There is no rational explanation for it. You step off a plane or a bus or a train, and something clicks before you’ve even cleared the station. The air, the light, the rhythm of the sidewalk — something in the city matches something in you. You have never been here before, but you recognize it.
I’ve felt this in maybe five or six places across forty-odd countries. Not the majority. Most cities are interesting, some are beautiful, a few are exhausting. But a handful of them produced a feeling I can only describe as recognition. Not nostalgia. Not excitement. Something quieter. A sense that the place operates at your frequency.
The Theory of Fit
I’ve tried to reverse-engineer it. What did those cities have in common? The honest answer is: not much on paper. Different climates, different languages, different economic profiles. One was a sprawling South American capital. Another was a compact European port city. A third was a Southeast Asian town I’d never heard of until someone mentioned it in passing.
But when I think harder, patterns emerge. Each of those places shared a particular relationship between public and private life. The streets were active but not aggressive. There were places to sit without spending money. People walked at a pace that suggested they were going somewhere, but not fleeing something. The architecture felt human-scaled — buildings you could see the top of, streets that curved rather than gridded.
There’s probably neuroscience behind this. Something about how the brain processes spatial environments, how certain ratios of green space to built space trigger comfort responses, how the acoustic profile of a neighborhood — traffic noise versus conversation versus birdsong — maps onto whatever internal template you carry for “safe.” I’m not a scientist. But I trust the feeling because it has been, without exception, predictive. Every city that felt like home on arrival turned out to be a place where I was productive, where I made friends easily, where the days had a natural structure that didn’t require forcing.

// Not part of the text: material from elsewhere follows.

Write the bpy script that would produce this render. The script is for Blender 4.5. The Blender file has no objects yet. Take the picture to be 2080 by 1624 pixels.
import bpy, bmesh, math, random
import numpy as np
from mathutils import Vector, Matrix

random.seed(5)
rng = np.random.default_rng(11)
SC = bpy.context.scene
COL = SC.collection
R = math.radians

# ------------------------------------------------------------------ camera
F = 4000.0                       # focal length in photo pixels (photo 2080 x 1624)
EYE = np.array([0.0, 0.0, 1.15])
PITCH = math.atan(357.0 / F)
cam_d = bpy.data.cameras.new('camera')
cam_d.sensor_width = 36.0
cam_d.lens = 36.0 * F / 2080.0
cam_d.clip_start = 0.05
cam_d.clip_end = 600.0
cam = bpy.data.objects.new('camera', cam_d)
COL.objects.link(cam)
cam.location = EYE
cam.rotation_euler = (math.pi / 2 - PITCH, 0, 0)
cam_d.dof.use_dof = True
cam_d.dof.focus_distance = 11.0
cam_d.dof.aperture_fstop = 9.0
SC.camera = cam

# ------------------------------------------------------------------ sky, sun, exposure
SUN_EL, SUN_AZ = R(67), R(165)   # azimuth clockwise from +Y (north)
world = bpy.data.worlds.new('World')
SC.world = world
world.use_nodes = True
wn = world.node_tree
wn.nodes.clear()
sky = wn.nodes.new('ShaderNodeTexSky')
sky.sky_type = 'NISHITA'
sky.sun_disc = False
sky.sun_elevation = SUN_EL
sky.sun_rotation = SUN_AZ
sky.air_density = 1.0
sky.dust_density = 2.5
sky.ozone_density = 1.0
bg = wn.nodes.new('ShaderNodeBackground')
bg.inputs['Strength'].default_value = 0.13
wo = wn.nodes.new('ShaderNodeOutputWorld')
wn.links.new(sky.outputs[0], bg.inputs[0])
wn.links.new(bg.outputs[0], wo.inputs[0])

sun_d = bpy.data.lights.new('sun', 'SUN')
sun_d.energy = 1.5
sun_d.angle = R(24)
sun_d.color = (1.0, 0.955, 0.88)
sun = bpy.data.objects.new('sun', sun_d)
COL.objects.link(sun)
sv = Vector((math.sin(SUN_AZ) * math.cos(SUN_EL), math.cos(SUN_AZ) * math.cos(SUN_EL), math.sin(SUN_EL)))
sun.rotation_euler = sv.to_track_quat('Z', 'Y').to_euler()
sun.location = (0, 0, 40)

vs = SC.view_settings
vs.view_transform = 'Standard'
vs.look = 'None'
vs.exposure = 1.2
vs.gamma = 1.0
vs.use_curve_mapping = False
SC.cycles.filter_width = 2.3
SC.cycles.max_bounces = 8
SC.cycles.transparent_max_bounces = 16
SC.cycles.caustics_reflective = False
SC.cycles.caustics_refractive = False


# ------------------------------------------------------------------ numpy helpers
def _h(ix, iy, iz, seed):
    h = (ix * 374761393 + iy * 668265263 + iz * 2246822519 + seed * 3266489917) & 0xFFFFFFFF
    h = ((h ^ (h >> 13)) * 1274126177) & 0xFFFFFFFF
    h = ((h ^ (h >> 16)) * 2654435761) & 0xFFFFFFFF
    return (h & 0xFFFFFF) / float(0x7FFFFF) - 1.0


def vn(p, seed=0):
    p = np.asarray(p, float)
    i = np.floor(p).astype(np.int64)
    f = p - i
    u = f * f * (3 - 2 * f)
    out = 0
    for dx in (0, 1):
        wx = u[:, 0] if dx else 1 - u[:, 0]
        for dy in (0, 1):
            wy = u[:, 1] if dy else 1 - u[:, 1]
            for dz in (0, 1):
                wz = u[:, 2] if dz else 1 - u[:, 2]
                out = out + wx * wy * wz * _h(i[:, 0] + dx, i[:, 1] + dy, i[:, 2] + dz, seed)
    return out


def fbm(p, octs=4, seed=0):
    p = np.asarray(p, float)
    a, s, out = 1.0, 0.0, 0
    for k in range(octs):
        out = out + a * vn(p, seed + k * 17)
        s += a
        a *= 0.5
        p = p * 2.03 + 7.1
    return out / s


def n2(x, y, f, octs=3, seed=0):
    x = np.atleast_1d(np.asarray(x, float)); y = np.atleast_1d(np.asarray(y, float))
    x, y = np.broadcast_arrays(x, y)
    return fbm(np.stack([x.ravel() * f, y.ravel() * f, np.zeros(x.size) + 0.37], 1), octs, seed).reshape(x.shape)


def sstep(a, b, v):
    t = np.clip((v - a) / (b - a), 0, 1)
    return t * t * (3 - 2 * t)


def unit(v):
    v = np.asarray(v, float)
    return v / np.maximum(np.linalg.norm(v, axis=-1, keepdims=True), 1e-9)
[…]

What the Opposite Feels Like
The reverse is equally informative. There are cities I’m supposed to love — places with sterling reputations, places friends rave about, places that top every list — where I arrive and feel nothing. Or worse, a low-grade resistance. The city is perfectly fine. The food is good. The sights are impressive. But something doesn’t click.
I used to think this meant something was wrong with me. That I wasn’t cultured enough, or open enough, or trying hard enough. I’ve since stopped believing that. Fit is fit. You don’t have to justify why a particular chair is comfortable — you just sit in it and know. Cities work the same way.
The places that don’t click often share traits too. They tend to be cities organized primarily around efficiency or spectacle. Cities where the default mode of interaction is transactional. Cities where being alone in public feels conspicuous rather than natural. None of these are flaws — they’re just mismatches with my particular wiring.
The Tempo Question
The single most predictive variable, if I had to choose one, is tempo. Every city has a speed, and you either match it or you don’t.
Some cities move at a pace that makes me anxious. Not because they’re fast — I run an agency, I’m fine with fast — but because the speed feels performative. Everyone is rushing, but the rushing doesn’t seem to produce proportional output. It’s motion as social signal.
Other cities are so slow that I start to feel restless within hours. The pace isn’t contemplative; it’s stagnant. There’s a difference between a culture that has chosen slowness as a value and a place that’s simply stuck.
The cities that feel like home occupy a middle register. They move with purpose but without panic. There’s energy in the streets, but also space. You can find a fast lane when you need one and a quiet corner when you don’t. The city doesn’t impose its rhythm on you — it offers a range, and you find your own within it.
Why It Matters
This isn’t just a travel observation. It’s a business one.
When Bruno and I were deciding where to base different parts of our operation, the “feel” of a city turned out to matter more than the spreadsheet metrics. Cost of living, timezone overlap, talent availability — all important. But the cities where our team members thrive are the ones that fit them. Where they can build a daily routine that sustains creative work over months, not just survive a sprint.
I’ve started paying attention to this with clients too. The SaaS founders I work with who seem most grounded tend to be operating from cities that match their energy. The ones who seem perpetually frayed are often in places they chose for strategic reasons but that don’t actually suit them. It’s not the only variable, but it’s one nobody talks about.
Trusting the Signal
I don’t think you can manufacture the feeling. You can’t read enough about a city to know whether it will click. You have to go. You have to arrive without too much expectation and pay attention to what your body tells you before your mind starts rationalizing.
The cities that feel like home are telling you something about yourself. They’re reflecting back a set of values and rhythms you might not have articulated. Paying attention to that reflection — taking it seriously rather than dismissing it as sentiment — is one of the most useful things travel has taught me.
Not every city needs to feel like home. Most won’t. But knowing what home feels like, in the broadest sense, is worth the search.